We have established that it was hasty for an old scribe to offer this opinion after watching Kevin Love play an exhibition for the Timberwolves in October 2008: Love was slow, undersized and would have minor impact as an NBA power forward.
This has proven so inaccurate that the other premise of that treatise also has been negated: Trading shooting guard O.J. Mayo to Memphis for Love was another scarlet letter on Kevin McHale's résumé as the Wolves basketball boss.
The deal made on June 26, 2008, was the last major transaction for McHale, and has succeeded to the degree that the Hibbing legend deserves an upgrade in assessing his performance for this franchise.

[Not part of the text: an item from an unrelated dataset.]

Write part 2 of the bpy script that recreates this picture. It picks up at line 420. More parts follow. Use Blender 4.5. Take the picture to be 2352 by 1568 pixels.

The trade sent Mayo, guards Marko Jaric and Greg Buckner and forward Antoine Walker to Memphis, with Love, guard Mike Miller, forward Brian Cardinal and center Jason Collins coming to Minnesota.
It was McHale who was enamored with Love after working him out. He could have taken the UCLA freshman with the third pick, but he went with his pre-draft information -- that Oklahoma City wanted another Uclan in guard Russell Westbrook -- and Love would fall to Memphis at No. 5.
McHale let that happen, then traded Mayo to the Grizzlies for Love, and wound up with this result: getting the player he wanted, and getting rid of roughly $26 million owed to Jaric and Walker.
Critics can point out McHale made a bad deal for Jaric in August 2005 -- giving up Sam Cassell, as well as a first-rounder in the draft that the Wolves still owe the Los Angeles Clippers.